We must be willing to go against the grain to allow integrity to advance

From left: Directorate of Criminal Investigations boss Ndegwa Muhoro, Ethics and Anti-Corruption Commission Chief Executive Officer Halakhe Wako, Director of Public Prosecutions Keriako Tobiko and Attorney-General Githu Muigai at the State House Summit on Governance, Anti-Corruption and Accountability at State House in Nairobi on October 18, 2016. PHOTO | EVANS HABIL | NATION MEDIA GROUP

What you need to know:

  • How shall integrity overcome oppression?
  • Millions of diligent Kenyans are oppressed by a system of employment designed to reward the corrupt while denying the conscientious opportunities.

  • We should not despair in bringing to life chapter six of our Constitution, which deals with leadership and integrity, as it is the only way out of this morass.

This year, 2016, has been one of many political, economic, and social intrigues.
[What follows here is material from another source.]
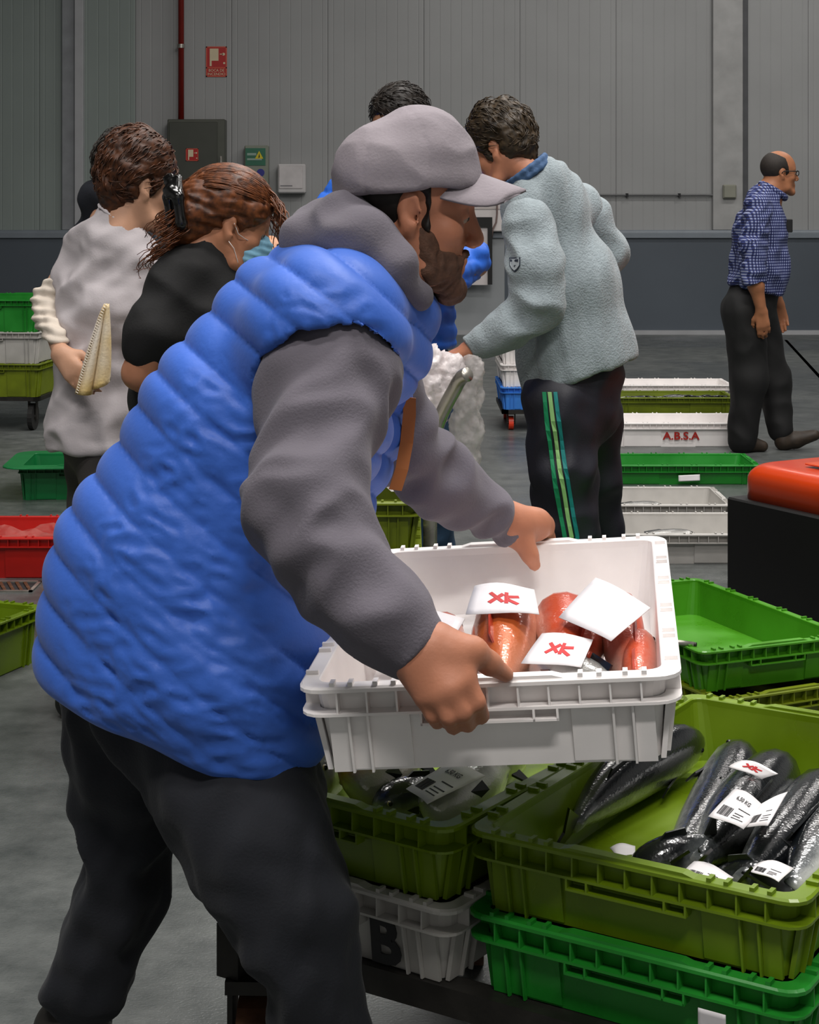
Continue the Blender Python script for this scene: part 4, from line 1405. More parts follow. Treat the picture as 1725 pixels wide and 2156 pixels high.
    for j in range(0, 18):
        for s_ in (0, 1):
            p = rows[j][0] * (1 - s_ * 0.5) + rows[j + 1][0] * s_ * 0.5
            mb.tube([tuple(p + (0.002, -0.003, 0)), tuple(p + (0.008, -0.003, -0.004))], 0.0013, 4)
    mb.build('stitching', mat('towel_hem', 'efe4d4', 0.9), tw)['kind'] = 'stuff'
    tag(tw, 'cream and yellow towel hanging from the grey T-shirt woman\'s arm', 'towel')
woman_grey()

def woman_black():
    D = 4.24
    root = empty('person', (*pt(400, 900, D)[:2], 0))
    tag(root, 'woman in black T-shirt with face mask and clipped auburn hair', 'person')
    SK = skin('skin_warm', 'b97f60')
    T = (rotm(10, 17), pt(484, 478, D), 0.97)
    B = Solid(0.03)
    head(B, T)
    B.cone((-0.025, 0, -0.045), (-0.075, 0, -0.125), 0.058, 0.066, T=T, k=0.03)
    B.chain((450, 545, D, 45), (410, 700, D, 70), (400, 1000, D, 80))
    B.chain((365, 600, D - 0.1, 26), (308, 745, D - 0.14, 30), (292, 785, D - 0.13, 31), (335, 850, D + 0.1, 22))
    B.chain((490, 580, D + 0.15, 30), (520, 760, D + 0.2, 28), (580, 800, D + 0.3, 20))
    B.chain((370, 1000, D - 0.08, 60), (370, 1250, D - 0.08, 45), (370, 1570, D - 0.05, 28))
    B.chain((430, 1000, D + 0.08, 60), (430, 1250, D + 0.08, 45), (430, 1555, D + 0.05, 28))
    hand(B, pt(330, 850, D + 0.1), (0.4, 0.6, 0.1), (0, 0, 1), 1, sc=0.85)
    hand(B, pt(580, 800, D + 0.3), (0.8, 0.3, 0.1), (0, 0, 1), -1, sc=0.85)
    grow('body', B, SK, root, 0.0065)
    eyes(T, root)
    H = Solid(0.03)
    H.ell((-0.02, 0, 0.055), (0.118, 0.098, 0.100), T=T)
    H.ell((-0.10, 0, 0.005), (0.062, 0.075, 0.070), T=T, k=0.04)
    H.ell((-0.115, 0, -0.050), (0.055, 0.060, 0.045), T=T, k=0.03)
    H.ell((0.105, 0, -0.045), (0.085, 0.13, 0.105), T=T, op='-', k=0.01)
    H.ell((0.03, 0, -0.125), (0.075, 0.12, 0.10), T=T, op='-', k=0.01)
    for s in (-1, 1):
        H.ell((0.000, s * 0.095, -0.012), (0.028, 0.032, 0.036), T=T, op='-', k=0.008)
    grow('hair', H, M_aub, root, 0.006, disp=hair_disp(0.003, 9, T, freq=36, flow=(0.35, 1.0, 1.0), amp2=0.005))
    r = random.Random(5)
    paths = []
    def curl(p, d, n, step, amp, fr):
        out = []
        p = np.array(p, float); d = np.array(d, float); ph = r.random() * 6.28
        for i in range(n):
            out.append(p + amp * np.array((math.sin(fr * i + ph), math.cos(fr * i + ph), math.sin(fr * i * 0.8 + ph + 1))) * min(1, i / 3))
            p = p + d / np.linalg.norm(d) * step
            d = d + np.array((0, 0, -0.10))
        return out
    for i in range(60):   # fringe over the brow
        y = r.uniform(-0.085, 0.07)
        paths.append(curl((0.080 + r.uniform(-0.02, 0.012), y, 0.105 + r.uniform(-0.03, 0.015)), (0.6, -0.4 if y < 0 else 0.2, -0.4), r.randint(7, 15), 0.012, 0.006, 0.9))
    for i in range(110):  # curls behind the clip
        a = r.uniform(0, 6.28)
        paths.append(curl((-0.12 + r.uniform(-0.03, 0.03), 0.06 * math.cos(a), -0.03 + 0.06 * math.sin(a)), (-0.6, 0.5 * math.cos(a), -0.7), r.randint(6, 13), 0.010, 0.010, 1.2))
    for i in range(150):  # locks combed back over the crown
        a = r.uniform(-1.25, 1.25)
        pts_ = []
        x0 = r.uniform(0.02, 0.095)
        for k in range(9):
            x = x0 - 0.024 * k
            e = max(0.02, 1 - ((x + 0.02) / 0.121) ** 2)
            rad = math.sqrt(e)
            w_ = 0.004 * math.sin(k * 1.1 + i)
            pts_.append((x, 0.101 * rad * math.sin(a + w_ * 6) , 0.055 + 0.104 * rad * math.cos(a + w_ * 6)))
        paths.append(pts_)
    strands('loose_hair', root, T, M_aub, paths, r=0.0026)
    # black claw clip
    CL = Solid(0.01)
    for s in (-1, 1):
        CL.chain((368 + 8 * s, 375, D - 0.05 - 0.02 * s, 9), (365 + 10 * s, 415, D - 0.085 - 0.02 * s, 12), (372 + 10 * s, 470, D - 0.085 - 0.02 * s, 12), (385 + 8 * s, 495, D - 0.05, 8))
    for k in range(6):
        CL.chain((358 + 6 * (k % 2), 372 + 7 * k, D - 0.05 - 0.01 * k, 9), (346 + 3 * (k % 3), 376 + 8 * k, D - 0.05 - 0.01 * k, 5))
    grow('hair_clip', CL, mat('clip_black', '0b0a0a', 0.18, var=0.2, coat=0.5), root, 0.0045)
    # face mask with ear loops
    K = Solid(0.012)
    K.ell((0.070, 0, -0.055), (0.052, 0.060, 0.062), T=T)
    K.ell((0.096, 0, -0.040), (0.026, 0.030, 0.040), T=T, k=0.02)
    K.plane((0.0, 0, -0.010), (-0.25, 0, 1), T=T); K.plane((0.045, 0, -0.06), (-1, 0, 0.15), T=T)
    def pl(P, N):
        R, t, sc = T
        q = ((P - t) @ R) / sc
        return 0.0018 * np.sin(q[:, 2] * 6.283 / 0.018)
    grow('face_mask', K, mat('mask_blue', '7fb4cf', 0.8, var=0.06, bump=0.2, bscale=200), root, 0.0045, disp=pl)
    R, t, sc = T
    base = np.array(root.location)
    for s in (-1, 1):
        for z0, x0 in ((-0.022, 0.062), (-0.098, 0.048)):
            q = [(x0, s * 0.058, z0), (0.040, s * 0.068, z0 * 0.8), (0.020, s * 0.0765, z0 * 0.5), (0.002, s * 0.085, 0.012 if z0 > -0.05 else -0.036)]
            MB().tube([R @ (np.array(a) * sc) + t - base for a in q], 0.0010, 6).build('ear_loop', mat('loop_white', 'e4dcd8', 0.8), root, smooth=True, world=False)
    # T-shirt
    S = Solid(0.05)
    S.chain((455, 575, D + 0.02, 62), (420, 660, D, 112), (400, 830, D, 118), (400, 1010, D, 120), ky=0.9)
    S.chain((395, 575, D - 0.06, 50), (500, 585, D + 0.12, 48))
    S.chain((360, 600, D - 0.10, 52), (318, 700, D - 0.14, 48), (308, 735, D - 0.14, 46))
    S.chain((500, 600, D + 0.16, 48), (520, 740, D + 0.2, 42))
    S.chain((440, 535, D, 58), (425, 570, D, 75))
    S.cone(pt(480, 470, D), pt(462, 520, D), 0.055, 0.060, op='-', k=0.008)
    grow('tshirt', S, mat('tshirt_black', '101011', 0.85, var=0.2, vscale=8, bump=0.3, bscale=200), root, 0.008, disp=cloth_disp(0.005, 4.5, 81, 0.0015, 12), it=2)
    S = Solid(0.05)
    S.chain((400, 1000, D, 112), (400, 1060, D, 112))
    S.chain((370, 1060, D - 0.08, 75), (370, 1250, D - 0.08, 58), (370, 1550, D - 0.05, 42))
    S.chain((430, 1060, D + 0.08, 75), (430, 1250, D + 0.08, 58), (430, 1550, D + 0.05, 42))
    grow('trousers', S, mat('trousers_black', '16161a', 0.8, bump=0.3, bscale=200), root, 0.012)
    for q in (-0.08, 0.08):
        S = Solid(0.02)
        a = pt(400 + 380 * q, 1590, D + q)
        shoe(S, (a[0] - 0.04, D + q, 0), (a[0] + 0.17, D + q + 0.04, 0), 0.042)
        grow('shoe', S, M_black, root, 0.01)
woman_black()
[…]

Politicians have escalated corruption and impunity, increasingly dwindling the rule of law.

Economically, the weak governance of the banking sector was exposed by the collapse of some banks, as was the complicity of some banks in corruption, namely the National Youth Service scandal.

Socially, religious institutions have ignored integrity. Our mega churches have failed to deliver mega integrity. At the same time, ethnic sentiments still contaminate national unity.

In the Ware Lecture of 2015, American public intellectual Cornel West implored Americans to carry out a critical self-inventory to establish who they have become as a people through exploring how to anchor honesty, decency, and integrity in contemporary America.

As we cross over to another election year, I invite Kenyans to ponder several questions that Dr West attempts to answer in his speech, questions asked by another towering intellectual, W.E.B. Du Bois.

First, how shall integrity overcome oppression? Millions of diligent Kenyans are oppressed by a system of employment designed to reward the corrupt while denying the conscientious opportunities.

We should not despair in bringing to life chapter six of our Constitution, which deals with leadership and integrity, as it is the only way out of this morass.

We must be willing to go against the grain to allow integrity to advance by espousing moral conviction in place of political calculation.

FORGE RELATIONS

Oppression thrives on silence and isolation. We must shout at all forms of oppression and forge relations that transcend tribe, class, and political affiliation.

Second, what does honesty do in the face of deception? Ours has become a country where the accused and guilty have mastered the art of using the courts to thwart justice for their victims. Honesty has been replaced by trickery.

We ought to remind one another that honesty is a torch, not a burden. That it is possible to be successful by being honest in these times of economic, social, and political unsettlement.

Honesty is our most treasured weapon in overcoming deception. We have to show intolerance to morally unsound leaders by voting them out in August 2017.

At the same time, we ought to register our displeasure with the compromised character of the Church as the institution that ought to promote virtue and demand that religious leaders walk the talk of transparency, accountability, and integrity.

Third, what does decency do in the face of insult? In a democratic state, it is decent to exercise instrumental rights such as those of expression, association, and assembly in constitutionally permitted ways. It is how nations are nurtured to greatness.

The ruling political establishment has insulted the civil society as being the “evil society” and normalised a misconstrual of its complicity in regime change. Kenyans ought to challenge the state on such controversial positions by demanding transparency, accountability, and integrity on these claims.

GUARD DECENCY

This is what it takes to guard decency in times when that which is wrong with the political is fast polluting what is decent in the social and economic.

Lastly, how does virtue meet brute force? Our society is plagued by the intransigent forces of inequality, ethnicity, historical injustices, corruption, intolerance to dissent and a condescending insensitivity to the working class.

These forces act against virtues such as solidarity, tolerance, peace, and integrity; ideals that, if embraced, have the potential of healing our nation.

As the carriers of these virtues, we ought to guard and defend our country from further ethical lapse in leadership by adopting an uncompromising attitude against all forms of trickery.

It is important to appreciate that it is in the interests of the political elite that we abort the integrity clarion call and become uncritical of its plunder and impunity.

Leaders who do not have integrity are not trustworthy and consistent with our aspirations for a more unified, all-inclusive, and developed Kenya.

More importantly, they do not have the moral currency and bravery required to deliver our country from the dark place it currently finds itself in as we get into next year’s gruelling electoral contest. The result of achieving the answers to the appeals explored here will be a profound social awareness of our level of integrity.

Churchill Ongere works at Article 19 Eastern Africa.